The first models to come to market in 2004 were the Carrera and Carrera S. The former featured a 3.6 litre, 321 horsepower flat six, reused from the Carrera 996, while the latter was fitted with a larger displacement engine, to the tune of 3.8 litres and a maximum output of 350 horsepower. Four wheel drive versions of the Carreras, namely the Carrera 4 and Carrera 4 S, arrived to market towards the end of the autumn, in November 2005. A convertible model followed suit, with performance levels comparable to the coupe versions.

2006 was a hallmark year for Porsche enthusiasts, for the reason that the new 911 Turbo and the 911 GT3 were announced. The Turbo, a hyperactive road weapon, featured a twin turbocharged 3.6 litre flat six with 480 horsepower on tap and boasted a 0 to 62 miles per hour time of 3.5-3.7 seconds, depending on the transmission employed and the driver, amongst other variables. Utilizing twin BorgWarner variable geometry turbines so as to eliminate turbo lag below the 2.000 RPM mark, the Turbo was the death rival of the Ferrari F430. In 2007, Porsche announced the 911 Targa, which featured a retractable glass roof. An all wheel drive system was utilized by default, which made the model slightly slower than its counterparts, as the drivetrain’s added weight (and the complex roof mechanism) took its toll.

The second generation 997, introduced in 2009, presented important changes, amongst which we note the direct injection engines, modified suspension, the PDK gearbox – a dual clutch paddle shifter transmission and slightly revised front end. As the 997 was replaced with the novel 911 generation (post 2012) the prices for the former hade dropped, allowing for the purchasing of a exceptional car, regardless of moniker, be it Carrera S or the insane, wailing Turbo.
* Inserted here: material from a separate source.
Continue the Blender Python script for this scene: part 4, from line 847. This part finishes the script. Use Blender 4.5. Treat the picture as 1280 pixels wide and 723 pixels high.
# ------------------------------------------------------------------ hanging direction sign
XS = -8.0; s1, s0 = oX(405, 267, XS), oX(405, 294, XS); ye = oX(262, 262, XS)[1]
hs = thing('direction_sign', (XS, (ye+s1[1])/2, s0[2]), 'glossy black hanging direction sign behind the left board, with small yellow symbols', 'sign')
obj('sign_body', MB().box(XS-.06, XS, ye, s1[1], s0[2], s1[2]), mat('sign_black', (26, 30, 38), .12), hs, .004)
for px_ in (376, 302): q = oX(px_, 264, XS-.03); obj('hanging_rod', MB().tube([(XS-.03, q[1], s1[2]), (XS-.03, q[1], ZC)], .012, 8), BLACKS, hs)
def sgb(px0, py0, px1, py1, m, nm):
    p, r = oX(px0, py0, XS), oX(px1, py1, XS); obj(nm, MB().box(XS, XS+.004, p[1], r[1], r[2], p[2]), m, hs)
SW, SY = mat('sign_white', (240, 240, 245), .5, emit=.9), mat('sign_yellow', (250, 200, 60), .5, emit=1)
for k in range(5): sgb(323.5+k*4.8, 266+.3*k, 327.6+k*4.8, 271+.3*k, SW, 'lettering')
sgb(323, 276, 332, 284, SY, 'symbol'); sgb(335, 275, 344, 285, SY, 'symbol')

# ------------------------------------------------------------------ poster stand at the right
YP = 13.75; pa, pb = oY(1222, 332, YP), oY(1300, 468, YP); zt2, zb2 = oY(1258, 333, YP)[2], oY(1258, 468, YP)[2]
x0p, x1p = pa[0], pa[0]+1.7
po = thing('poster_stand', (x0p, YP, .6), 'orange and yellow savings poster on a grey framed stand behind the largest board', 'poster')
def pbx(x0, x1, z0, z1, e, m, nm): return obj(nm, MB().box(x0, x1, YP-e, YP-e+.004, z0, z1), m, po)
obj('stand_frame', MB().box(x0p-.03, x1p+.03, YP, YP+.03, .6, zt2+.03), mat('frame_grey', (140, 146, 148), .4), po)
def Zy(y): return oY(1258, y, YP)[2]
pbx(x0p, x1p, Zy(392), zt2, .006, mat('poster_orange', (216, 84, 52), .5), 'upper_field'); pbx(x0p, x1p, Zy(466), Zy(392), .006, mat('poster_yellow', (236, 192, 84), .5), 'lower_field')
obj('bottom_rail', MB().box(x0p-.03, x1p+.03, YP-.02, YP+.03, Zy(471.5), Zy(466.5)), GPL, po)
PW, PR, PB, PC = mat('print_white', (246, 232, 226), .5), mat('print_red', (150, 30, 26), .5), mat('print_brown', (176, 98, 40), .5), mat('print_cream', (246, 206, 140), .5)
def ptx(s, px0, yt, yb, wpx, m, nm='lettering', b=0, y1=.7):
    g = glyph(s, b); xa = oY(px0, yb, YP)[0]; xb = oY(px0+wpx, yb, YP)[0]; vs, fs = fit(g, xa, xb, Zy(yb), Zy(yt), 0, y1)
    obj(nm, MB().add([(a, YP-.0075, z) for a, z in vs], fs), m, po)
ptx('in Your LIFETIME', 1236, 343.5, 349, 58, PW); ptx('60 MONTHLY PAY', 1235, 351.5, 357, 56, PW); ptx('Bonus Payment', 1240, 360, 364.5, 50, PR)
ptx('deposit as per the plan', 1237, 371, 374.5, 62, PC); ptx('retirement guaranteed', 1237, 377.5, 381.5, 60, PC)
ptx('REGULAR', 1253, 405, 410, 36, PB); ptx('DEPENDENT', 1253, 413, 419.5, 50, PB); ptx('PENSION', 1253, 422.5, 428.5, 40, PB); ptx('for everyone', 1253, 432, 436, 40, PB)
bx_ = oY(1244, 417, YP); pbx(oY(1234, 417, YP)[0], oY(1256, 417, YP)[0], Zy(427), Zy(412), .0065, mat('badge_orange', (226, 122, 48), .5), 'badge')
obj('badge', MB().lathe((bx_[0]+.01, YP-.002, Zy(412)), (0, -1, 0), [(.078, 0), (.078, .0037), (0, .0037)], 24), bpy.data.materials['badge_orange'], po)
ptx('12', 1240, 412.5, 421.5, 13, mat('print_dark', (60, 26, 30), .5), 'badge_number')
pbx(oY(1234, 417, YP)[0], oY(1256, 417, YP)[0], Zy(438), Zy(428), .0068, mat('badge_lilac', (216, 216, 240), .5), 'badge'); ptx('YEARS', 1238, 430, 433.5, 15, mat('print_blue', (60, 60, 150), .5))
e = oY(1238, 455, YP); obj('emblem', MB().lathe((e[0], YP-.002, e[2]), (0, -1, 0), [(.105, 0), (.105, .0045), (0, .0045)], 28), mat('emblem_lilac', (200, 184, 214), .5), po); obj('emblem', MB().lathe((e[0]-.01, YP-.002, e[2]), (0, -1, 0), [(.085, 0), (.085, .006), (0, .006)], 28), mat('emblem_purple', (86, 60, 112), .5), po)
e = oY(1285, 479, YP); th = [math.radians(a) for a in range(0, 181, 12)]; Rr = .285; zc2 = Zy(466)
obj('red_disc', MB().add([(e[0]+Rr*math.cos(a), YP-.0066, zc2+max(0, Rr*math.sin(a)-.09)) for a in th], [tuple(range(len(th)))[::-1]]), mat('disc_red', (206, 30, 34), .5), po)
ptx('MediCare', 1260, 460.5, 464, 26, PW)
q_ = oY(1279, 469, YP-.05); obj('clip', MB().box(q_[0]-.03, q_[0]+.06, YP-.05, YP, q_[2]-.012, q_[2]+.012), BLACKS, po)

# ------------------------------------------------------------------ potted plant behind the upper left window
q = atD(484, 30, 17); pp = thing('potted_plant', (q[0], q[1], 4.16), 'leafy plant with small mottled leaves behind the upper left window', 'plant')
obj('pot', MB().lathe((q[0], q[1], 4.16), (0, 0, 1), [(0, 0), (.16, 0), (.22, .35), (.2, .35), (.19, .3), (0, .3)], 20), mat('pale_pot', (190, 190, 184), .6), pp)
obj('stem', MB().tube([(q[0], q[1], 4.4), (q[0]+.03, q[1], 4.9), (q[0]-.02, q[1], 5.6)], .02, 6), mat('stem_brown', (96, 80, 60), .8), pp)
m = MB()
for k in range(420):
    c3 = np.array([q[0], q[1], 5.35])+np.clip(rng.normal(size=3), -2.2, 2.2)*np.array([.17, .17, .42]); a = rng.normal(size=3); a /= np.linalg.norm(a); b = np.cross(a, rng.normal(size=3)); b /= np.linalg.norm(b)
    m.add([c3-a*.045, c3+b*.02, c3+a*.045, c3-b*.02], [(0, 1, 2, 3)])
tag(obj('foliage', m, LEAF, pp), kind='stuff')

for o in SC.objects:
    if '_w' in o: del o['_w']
Going beyond the badge, the price tag and the status symbol grated by it, a Porsche 911 is so much more than a sports car. It is a work of art that has been in a process of continuous evolution for over five decades, enchanting and ensnaring enthusiasts worldwide. With its distinctive oval headlamps, the tear drop silhouette and the unmistakable howl coming out of the exhausts, the 911 is one hell of a vehicle to own, behold or race around the track.